All the data should come back exactly as it was given.

# # # # # # #

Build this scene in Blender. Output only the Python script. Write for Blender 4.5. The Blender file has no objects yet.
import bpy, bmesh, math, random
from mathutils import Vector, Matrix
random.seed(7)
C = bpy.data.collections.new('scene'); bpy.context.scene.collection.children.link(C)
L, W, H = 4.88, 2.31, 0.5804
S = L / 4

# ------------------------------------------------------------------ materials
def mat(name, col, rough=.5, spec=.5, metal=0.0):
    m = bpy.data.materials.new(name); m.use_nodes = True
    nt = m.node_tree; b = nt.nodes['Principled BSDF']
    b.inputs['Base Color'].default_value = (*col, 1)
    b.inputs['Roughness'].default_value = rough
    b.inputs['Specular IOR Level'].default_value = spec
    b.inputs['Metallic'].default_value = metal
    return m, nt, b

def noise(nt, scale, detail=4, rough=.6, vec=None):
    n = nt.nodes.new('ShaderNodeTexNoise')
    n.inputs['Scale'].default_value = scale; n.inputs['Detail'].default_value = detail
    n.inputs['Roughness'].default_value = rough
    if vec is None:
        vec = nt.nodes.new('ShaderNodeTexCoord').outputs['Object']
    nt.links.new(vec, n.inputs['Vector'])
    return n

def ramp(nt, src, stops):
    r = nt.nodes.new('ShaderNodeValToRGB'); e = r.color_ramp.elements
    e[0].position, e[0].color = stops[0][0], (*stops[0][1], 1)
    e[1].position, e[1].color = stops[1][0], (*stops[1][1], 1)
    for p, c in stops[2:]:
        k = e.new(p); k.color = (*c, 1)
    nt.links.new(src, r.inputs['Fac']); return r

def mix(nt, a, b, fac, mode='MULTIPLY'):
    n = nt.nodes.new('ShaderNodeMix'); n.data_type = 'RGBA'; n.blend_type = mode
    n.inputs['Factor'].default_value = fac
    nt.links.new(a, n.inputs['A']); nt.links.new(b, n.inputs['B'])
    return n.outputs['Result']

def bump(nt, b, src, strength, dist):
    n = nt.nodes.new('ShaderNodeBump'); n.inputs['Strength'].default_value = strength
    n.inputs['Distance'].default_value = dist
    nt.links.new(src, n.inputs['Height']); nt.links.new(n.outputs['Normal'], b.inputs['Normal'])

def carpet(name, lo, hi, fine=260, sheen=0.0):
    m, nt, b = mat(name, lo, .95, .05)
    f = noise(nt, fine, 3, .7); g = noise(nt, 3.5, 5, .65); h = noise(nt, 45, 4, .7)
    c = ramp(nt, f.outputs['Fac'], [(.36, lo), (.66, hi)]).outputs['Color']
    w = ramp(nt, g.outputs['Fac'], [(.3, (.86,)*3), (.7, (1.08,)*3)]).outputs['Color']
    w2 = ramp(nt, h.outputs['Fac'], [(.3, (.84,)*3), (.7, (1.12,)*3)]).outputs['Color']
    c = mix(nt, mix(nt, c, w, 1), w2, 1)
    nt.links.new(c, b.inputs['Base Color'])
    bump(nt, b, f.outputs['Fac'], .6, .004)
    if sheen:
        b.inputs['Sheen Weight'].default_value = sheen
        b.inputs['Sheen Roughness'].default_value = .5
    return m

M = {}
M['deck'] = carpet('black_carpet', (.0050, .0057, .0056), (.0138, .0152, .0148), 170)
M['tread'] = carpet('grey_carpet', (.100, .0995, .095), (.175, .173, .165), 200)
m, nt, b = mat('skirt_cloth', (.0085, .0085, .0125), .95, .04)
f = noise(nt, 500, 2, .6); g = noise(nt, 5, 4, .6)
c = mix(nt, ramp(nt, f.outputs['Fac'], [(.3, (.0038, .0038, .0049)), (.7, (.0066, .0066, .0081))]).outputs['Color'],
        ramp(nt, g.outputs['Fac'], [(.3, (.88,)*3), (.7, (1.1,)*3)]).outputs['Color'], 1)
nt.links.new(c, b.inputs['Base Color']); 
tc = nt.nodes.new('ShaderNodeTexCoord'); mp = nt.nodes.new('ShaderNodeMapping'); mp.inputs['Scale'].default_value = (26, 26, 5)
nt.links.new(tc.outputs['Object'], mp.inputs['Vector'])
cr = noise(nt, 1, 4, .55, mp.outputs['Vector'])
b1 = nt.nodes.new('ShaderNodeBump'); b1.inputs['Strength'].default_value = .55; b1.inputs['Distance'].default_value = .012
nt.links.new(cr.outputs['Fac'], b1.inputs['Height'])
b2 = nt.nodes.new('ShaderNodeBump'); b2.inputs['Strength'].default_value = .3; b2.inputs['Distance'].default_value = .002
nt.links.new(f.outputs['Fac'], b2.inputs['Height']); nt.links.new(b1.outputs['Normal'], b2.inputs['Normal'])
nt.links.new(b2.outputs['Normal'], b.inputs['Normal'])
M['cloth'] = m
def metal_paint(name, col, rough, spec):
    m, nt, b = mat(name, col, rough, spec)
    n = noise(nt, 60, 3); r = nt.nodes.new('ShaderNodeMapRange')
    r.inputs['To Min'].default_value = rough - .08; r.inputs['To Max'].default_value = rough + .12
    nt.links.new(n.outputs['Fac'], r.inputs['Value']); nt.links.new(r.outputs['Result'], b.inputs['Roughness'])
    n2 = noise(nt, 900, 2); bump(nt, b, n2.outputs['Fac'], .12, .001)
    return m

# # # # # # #

**Answer in full**
Build this scene in Blender. Output only the Python script. Write for Blender 4.5. The Blender file has no objects yet.
import bpy, bmesh, math, random
from mathutils import Vector, Matrix
random.seed(7)
C = bpy.data.collections.new('scene'); bpy.context.scene.collection.children.link(C)
L, W, H = 4.88, 2.31, 0.5804
S = L / 4

# ------------------------------------------------------------------ materials
def mat(name, col, rough=.5, spec=.5, metal=0.0):
    m = bpy.data.materials.new(name); m.use_nodes = True
    nt = m.node_tree; b = nt.nodes['Principled BSDF']
    b.inputs['Base Color'].default_value = (*col, 1)
    b.inputs['Roughness'].default_value = rough
    b.inputs['Specular IOR Level'].default_value = spec
    b.inputs['Metallic'].default_value = metal
    return m, nt, b

def noise(nt, scale, detail=4, rough=.6, vec=None):
    n = nt.nodes.new('ShaderNodeTexNoise')
    n.inputs['Scale'].default_value = scale; n.inputs['Detail'].default_value = detail
    n.inputs['Roughness'].default_value = rough
    if vec is None:
        vec = nt.nodes.new('ShaderNodeTexCoord').outputs['Object']
    nt.links.new(vec, n.inputs['Vector'])
    return n

def ramp(nt, src, stops):
    r = nt.nodes.new('ShaderNodeValToRGB'); e = r.color_ramp.elements
    e[0].position, e[0].color = stops[0][0], (*stops[0][1], 1)
    e[1].position, e[1].color = stops[1][0], (*stops[1][1], 1)
    for p, c in stops[2:]:
        k = e.new(p); k.color = (*c, 1)
    nt.links.new(src, r.inputs['Fac']); return r

def mix(nt, a, b, fac, mode='MULTIPLY'):
    n = nt.nodes.new('ShaderNodeMix'); n.data_type = 'RGBA'; n.blend_type = mode
    n.inputs['Factor'].default_value = fac
    nt.links.new(a, n.inputs['A']); nt.links.new(b, n.inputs['B'])
    return n.outputs['Result']

def bump(nt, b, src, strength, dist):
    n = nt.nodes.new('ShaderNodeBump'); n.inputs['Strength'].default_value = strength
    n.inputs['Distance'].default_value = dist
    nt.links.new(src, n.inputs['Height']); nt.links.new(n.outputs['Normal'], b.inputs['Normal'])

def carpet(name, lo, hi, fine=260, sheen=0.0):
    m, nt, b = mat(name, lo, .95, .05)
    f = noise(nt, fine, 3, .7); g = noise(nt, 3.5, 5, .65); h = noise(nt, 45, 4, .7)
    c = ramp(nt, f.outputs['Fac'], [(.36, lo), (.66, hi)]).outputs['Color']
    w = ramp(nt, g.outputs['Fac'], [(.3, (.86,)*3), (.7, (1.08,)*3)]).outputs['Color']
    w2 = ramp(nt, h.outputs['Fac'], [(.3, (.84,)*3), (.7, (1.12,)*3)]).outputs['Color']
    c = mix(nt, mix(nt, c, w, 1), w2, 1)
    nt.links.new(c, b.inputs['Base Color'])
    bump(nt, b, f.outputs['Fac'], .6, .004)
    if sheen:
        b.inputs['Sheen Weight'].default_value = sheen
        b.inputs['Sheen Roughness'].default_value = .5
    return m

M = {}
M['deck'] = carpet('black_carpet', (.0050, .0057, .0056), (.0138, .0152, .0148), 170)
M['tread'] = carpet('grey_carpet', (.100, .0995, .095), (.175, .173, .165), 200)
m, nt, b = mat('skirt_cloth', (.0085, .0085, .0125), .95, .04)
f = noise(nt, 500, 2, .6); g = noise(nt, 5, 4, .6)
c = mix(nt, ramp(nt, f.outputs['Fac'], [(.3, (.0038, .0038, .0049)), (.7, (.0066, .0066, .0081))]).outputs['Color'],
        ramp(nt, g.outputs['Fac'], [(.3, (.88,)*3), (.7, (1.1,)*3)]).outputs['Color'], 1)
nt.links.new(c, b.inputs['Base Color']); 
tc = nt.nodes.new('ShaderNodeTexCoord'); mp = nt.nodes.new('ShaderNodeMapping'); mp.inputs['Scale'].default_value = (26, 26, 5)
nt.links.new(tc.outputs['Object'], mp.inputs['Vector'])
cr = noise(nt, 1, 4, .55, mp.outputs['Vector'])
b1 = nt.nodes.new('ShaderNodeBump'); b1.inputs['Strength'].default_value = .55; b1.inputs['Distance'].default_value = .012
nt.links.new(cr.outputs['Fac'], b1.inputs['Height'])
b2 = nt.nodes.new('ShaderNodeBump'); b2.inputs['Strength'].default_value = .3; b2.inputs['Distance'].default_value = .002
nt.links.new(f.outputs['Fac'], b2.inputs['Height']); nt.links.new(b1.outputs['Normal'], b2.inputs['Normal'])
nt.links.new(b2.outputs['Normal'], b.inputs['Normal'])
M['cloth'] = m
def metal_paint(name, col, rough, spec):
    m, nt, b = mat(name, col, rough, spec)
    n = noise(nt, 60, 3); r = nt.nodes.new('ShaderNodeMapRange')
    r.inputs['To Min'].default_value = rough - .08; r.inputs['To Max'].default_value = rough + .12
    nt.links.new(n.outputs['Fac'], r.inputs['Value']); nt.links.new(r.outputs['Result'], b.inputs['Roughness'])
    n2 = noise(nt, 900, 2); bump(nt, b, n2.outputs['Fac'], .12, .001)
    return m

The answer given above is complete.